Aim of the exercise: Retype, please, the listing from its opening line through the line that contains "random.seed(7)", both included, without the pictures.
-- START Given data --
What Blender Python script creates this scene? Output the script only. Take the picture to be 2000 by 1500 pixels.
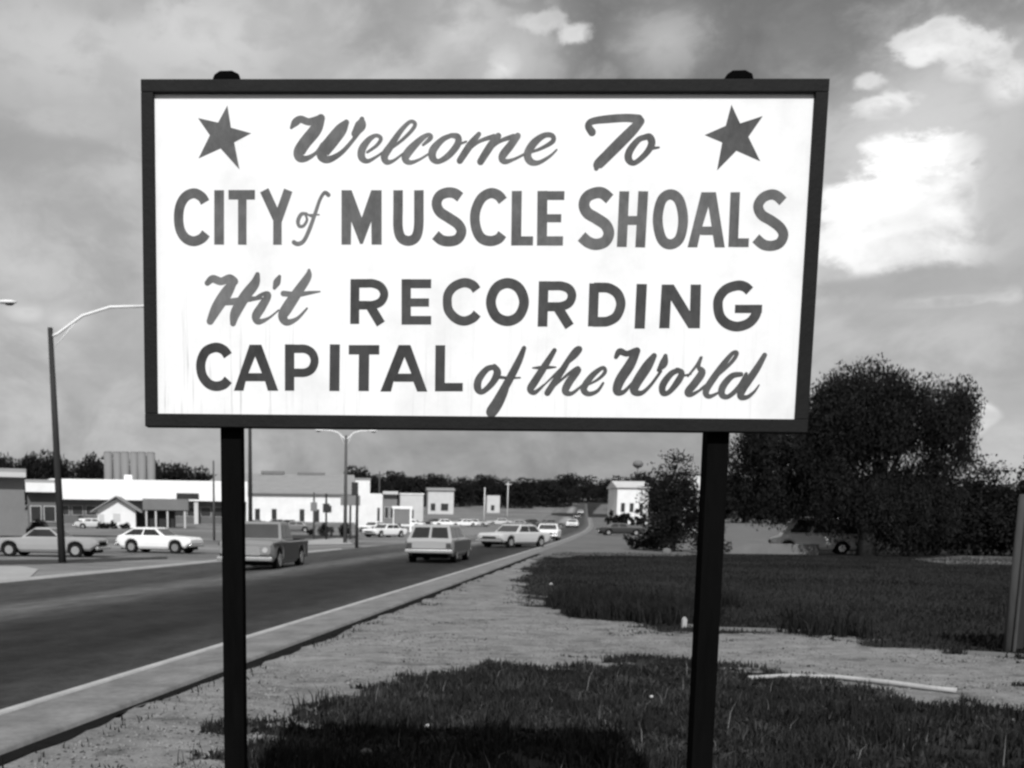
import bpy, math, random
import numpy as np
from mathutils import Vector, Matrix

sc = bpy.context.scene
for o in list(bpy.data.objects): bpy.data.objects.remove(o)
C = sc.collection
rng = np.random.default_rng(7)
random.seed(7)

# ------------------------------------------------------------------ camera
EYE = 1.6; F = 2100.0; PXC = 715.0; ROLL = 0.012; TH = math.radians(8.7)
HY0 = 1017 + ROLL*(PXC-1000); PYC = HY0 + F*math.tan(TH)
cd = bpy.data.cameras.new('camera'); cam = bpy.data.objects.new('camera', cd); C.objects.link(cam)
fw = Vector((0, math.cos(TH), -math.sin(TH))); r0 = Vector((1, 0, 0)); u0 = r0.cross(fw)
RT = r0*math.cos(ROLL) + u0*math.sin(ROLL); UP = -r0*math.sin(ROLL) + u0*math.cos(ROLL)
M = Matrix((RT, UP, -fw)).transposed().to_4x4(); M.translation = (0, 0, EYE)
cam.matrix_world = M
cd.sensor_width = 36; cd.lens = F/2000*36
cd.shift_x = (1000-PXC)/2000; cd.shift_y = (PYC-750)/2000
cd.clip_start = .1; cd.clip_end = 6000
sc.camera = cam
cd.dof.use_dof = True; cd.dof.focus_distance = 4.5; cd.dof.aperture_fstop = 5.6
sc.render.resolution_x = 1024; sc.render.resolution_y = 768

def ray(px, py):
    return fw*F + RT*(px-PXC) - UP*(py-PYC)
def azel(px, py):
    d = ray(px, py).normalized()
    return math.atan2(d.x, d.y), math.asin(d.z)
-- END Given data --
Task output:
What Blender Python script creates this scene? Output the script only. Take the picture to be 2000 by 1500 pixels.
import bpy, math, random
import numpy as np
from mathutils import Vector, Matrix

sc = bpy.context.scene
for o in list(bpy.data.objects): bpy.data.objects.remove(o)
C = sc.collection
rng = np.random.default_rng(7)
random.seed(7)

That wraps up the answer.